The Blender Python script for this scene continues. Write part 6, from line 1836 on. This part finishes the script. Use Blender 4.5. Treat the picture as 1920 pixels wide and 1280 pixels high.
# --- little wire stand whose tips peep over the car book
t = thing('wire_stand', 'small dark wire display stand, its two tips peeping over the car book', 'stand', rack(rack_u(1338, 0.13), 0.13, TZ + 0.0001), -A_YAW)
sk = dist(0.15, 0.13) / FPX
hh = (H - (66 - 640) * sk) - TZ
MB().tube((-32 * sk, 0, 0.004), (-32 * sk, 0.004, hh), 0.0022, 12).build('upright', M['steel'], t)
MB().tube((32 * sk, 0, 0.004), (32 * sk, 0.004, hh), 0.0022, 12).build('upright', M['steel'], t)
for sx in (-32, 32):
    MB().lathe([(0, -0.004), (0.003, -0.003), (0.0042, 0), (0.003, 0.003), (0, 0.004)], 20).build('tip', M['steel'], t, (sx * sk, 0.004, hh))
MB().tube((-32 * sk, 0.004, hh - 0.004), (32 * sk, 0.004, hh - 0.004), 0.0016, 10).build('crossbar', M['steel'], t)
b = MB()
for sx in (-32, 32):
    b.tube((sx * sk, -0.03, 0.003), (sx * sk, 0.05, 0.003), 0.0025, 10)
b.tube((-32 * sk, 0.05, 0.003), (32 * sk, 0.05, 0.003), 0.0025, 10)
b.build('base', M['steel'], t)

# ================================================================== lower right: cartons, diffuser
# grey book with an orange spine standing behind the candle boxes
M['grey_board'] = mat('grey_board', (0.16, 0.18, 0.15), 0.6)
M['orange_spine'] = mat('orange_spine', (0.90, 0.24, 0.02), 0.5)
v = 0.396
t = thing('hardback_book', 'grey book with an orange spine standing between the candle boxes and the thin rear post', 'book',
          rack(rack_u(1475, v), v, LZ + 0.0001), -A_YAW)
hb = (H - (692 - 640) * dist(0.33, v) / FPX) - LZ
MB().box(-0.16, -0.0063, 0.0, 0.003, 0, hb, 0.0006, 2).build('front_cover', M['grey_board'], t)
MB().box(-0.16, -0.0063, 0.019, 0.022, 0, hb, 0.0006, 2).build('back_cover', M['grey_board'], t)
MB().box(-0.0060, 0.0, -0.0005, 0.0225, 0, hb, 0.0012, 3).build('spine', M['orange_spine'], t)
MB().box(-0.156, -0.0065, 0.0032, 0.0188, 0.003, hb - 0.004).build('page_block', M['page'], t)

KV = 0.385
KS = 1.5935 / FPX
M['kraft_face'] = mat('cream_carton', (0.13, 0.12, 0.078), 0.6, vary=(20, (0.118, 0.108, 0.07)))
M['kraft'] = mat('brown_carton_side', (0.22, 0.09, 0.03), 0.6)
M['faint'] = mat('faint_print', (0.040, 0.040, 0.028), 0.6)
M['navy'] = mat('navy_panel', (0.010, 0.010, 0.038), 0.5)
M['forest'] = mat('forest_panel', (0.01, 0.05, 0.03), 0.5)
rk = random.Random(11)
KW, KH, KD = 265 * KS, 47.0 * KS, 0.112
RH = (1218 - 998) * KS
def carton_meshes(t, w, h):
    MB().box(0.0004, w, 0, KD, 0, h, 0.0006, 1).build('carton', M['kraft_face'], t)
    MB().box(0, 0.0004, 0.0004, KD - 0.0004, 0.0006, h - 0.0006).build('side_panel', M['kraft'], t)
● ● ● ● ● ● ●
▸ The request
Retype only the lines running from the top of the listing to the line that holds "MB().box(-0.156, -0.0065, 0.0032, 0.0188, 0.003, hb", both ends included.

▸ Complete response
The Blender Python script for this scene continues. Write part 6, from line 1836 on. This part finishes the script. Use Blender 4.5. Treat the picture as 1920 pixels wide and 1280 pixels high.
# --- little wire stand whose tips peep over the car book
t = thing('wire_stand', 'small dark wire display stand, its two tips peeping over the car book', 'stand', rack(rack_u(1338, 0.13), 0.13, TZ + 0.0001), -A_YAW)
sk = dist(0.15, 0.13) / FPX
hh = (H - (66 - 640) * sk) - TZ
MB().tube((-32 * sk, 0, 0.004), (-32 * sk, 0.004, hh), 0.0022, 12).build('upright', M['steel'], t)
MB().tube((32 * sk, 0, 0.004), (32 * sk, 0.004, hh), 0.0022, 12).build('upright', M['steel'], t)
for sx in (-32, 32):
    MB().lathe([(0, -0.004), (0.003, -0.003), (0.0042, 0), (0.003, 0.003), (0, 0.004)], 20).build('tip', M['steel'], t, (sx * sk, 0.004, hh))
MB().tube((-32 * sk, 0.004, hh - 0.004), (32 * sk, 0.004, hh - 0.004), 0.0016, 10).build('crossbar', M['steel'], t)
b = MB()
for sx in (-32, 32):
    b.tube((sx * sk, -0.03, 0.003), (sx * sk, 0.05, 0.003), 0.0025, 10)
b.tube((-32 * sk, 0.05, 0.003), (32 * sk, 0.05, 0.003), 0.0025, 10)
b.build('base', M['steel'], t)

# ================================================================== lower right: cartons, diffuser
# grey book with an orange spine standing behind the candle boxes
M['grey_board'] = mat('grey_board', (0.16, 0.18, 0.15), 0.6)
M['orange_spine'] = mat('orange_spine', (0.90, 0.24, 0.02), 0.5)
v = 0.396
t = thing('hardback_book', 'grey book with an orange spine standing between the candle boxes and the thin rear post', 'book',
          rack(rack_u(1475, v), v, LZ + 0.0001), -A_YAW)
hb = (H - (692 - 640) * dist(0.33, v) / FPX) - LZ
MB().box(-0.16, -0.0063, 0.0, 0.003, 0, hb, 0.0006, 2).build('front_cover', M['grey_board'], t)
MB().box(-0.16, -0.0063, 0.019, 0.022, 0, hb, 0.0006, 2).build('back_cover', M['grey_board'], t)
MB().box(-0.0060, 0.0, -0.0005, 0.0225, 0, hb, 0.0012, 3).build('spine', M['orange_spine'], t)
MB().box(-0.156, -0.0065, 0.0032, 0.0188, 0.003, hb - 0.004).build('page_block', M['page'], t)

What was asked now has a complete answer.